Which is the correct sequence of reactions for preparation of m-bromoaniline from benzene?

• A. $B{r}_2,FeB{r}_3\to Fe,HCl\to HN{O}_3,H_{2}S{O}_4$
• B. $B{r}_2,FeB{r}_3\to HN{O}_3,H_{2}S{O}_4\to Fe,HCl$
• C. $HN{O}_3,H_{2}S{O}_4\to B{r}_2,FeB{r}_3\to Fe,HCl$
• D. $HN{O}_3,H_{2}S{O}_4\to Fe,HCl\to B{r}_2,FeB{r}_3$

Answer 1

The correct option is C $HN{O}_3,H_{2}S{O}_4\to B{r}_2,FeB{r}_3\to Fe,HCl$

Benzene on reacting with $HN{O}_3,H_{2}S{O}_4$ undergoes aromatic electrophilic substitution reaction to form nitrobenzene.
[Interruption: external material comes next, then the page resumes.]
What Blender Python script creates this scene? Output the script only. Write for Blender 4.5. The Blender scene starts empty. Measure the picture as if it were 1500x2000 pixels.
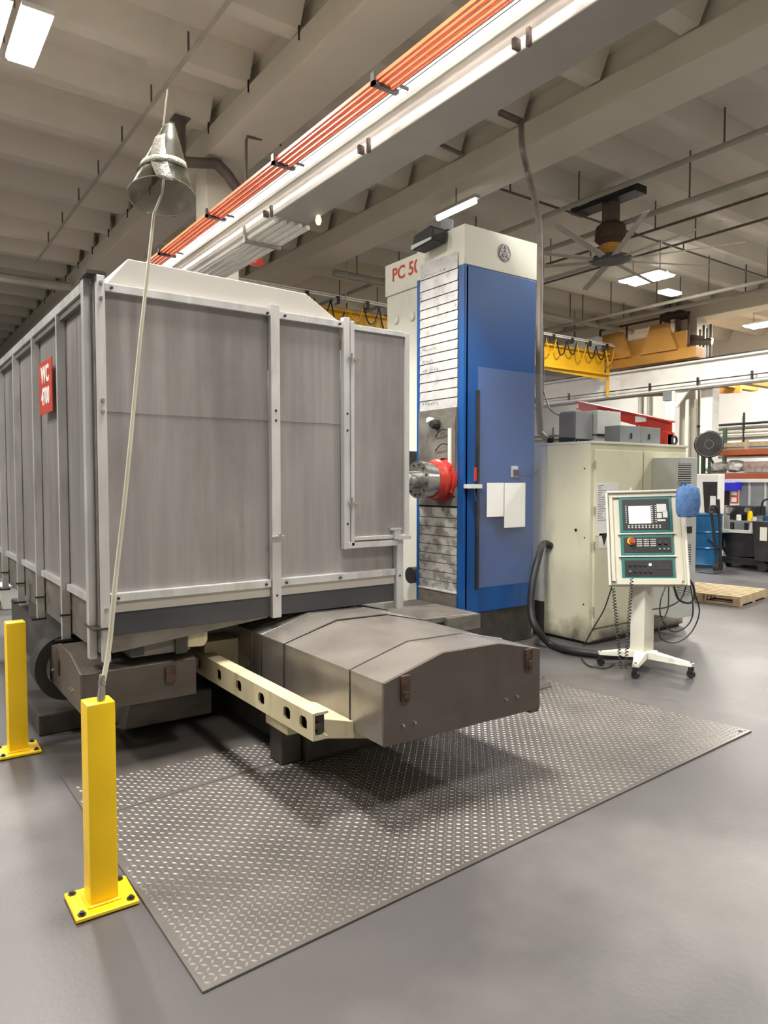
import bpy, bmesh, math, random
from mathutils import Vector, Matrix
random.seed(7)
PI = math.pi
SC = bpy.context.scene
COL = SC.collection

# ------------------------------------------------------------------ camera
FPX, CAMH = 1387.0, 1.65
YAW, PITCH = math.radians(35.66), math.atan(62 / 1387.0)
FWD = Vector((math.sin(YAW) * math.cos(PITCH), math.cos(YAW) * math.cos(PITCH), -math.sin(PITCH)))
RGT = Vector((math.cos(YAW), -math.sin(YAW), 0))
UPV = RGT.cross(FWD)
EYE = Vector((0, 0, CAMH))
cam_d = bpy.data.cameras.new('camera')
cam_d.sensor_fit = 'HORIZONTAL'
cam_d.sensor_width = 36
cam_d.lens = FPX / 1500 * 36
cam_d.clip_end = 200
cam = bpy.data.objects.new('camera', cam_d)
COL.objects.link(cam)
cam.matrix_world = Matrix.Translation(EYE) @ Matrix((RGT, UPV, -FWD)).transposed().to_4x4()
SC.camera = cam

# ------------------------------------------------------------------ world, exposure
w = bpy.data.worlds.new('world')
SC.world = w
w.use_nodes = True
w.node_tree.nodes['Background'].inputs[0].default_value = (1.0, 0.97, 0.92, 1)
w.node_tree.nodes['Background'].inputs[1].default_value = 0.3
SC.view_settings.view_transform = 'Standard'
SC.view_settings.look = 'None'
SC.view_settings.gamma = 1
SC.view_settings.use_curve_mapping = False
SC.view_settings.exposure = 0.0
LAMP_W = 260.0


def P(px, py, **k):
    """where the line of sight through a point of the photograph meets a real plane (x=, y= or z=)"""
    d = FWD + RGT * ((px - 750) / FPX) - UPV * ((py - 1000) / FPX)
    a, v = list(k.items())[0]
    i = 'xyz'.index(a)
    return EYE + d * ((v - EYE[i]) / d[i])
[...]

It reacts with $B{r}_2$ to form meta product because $N{O}_2$ is a meta directing group. Fe, HCl is a reducing agent it will reduce the nitro group in m-bromo nitrobenzene to amino group. Thus, it gives m-bromoaniline as the final product.

Hence, option (c) is the correct answer.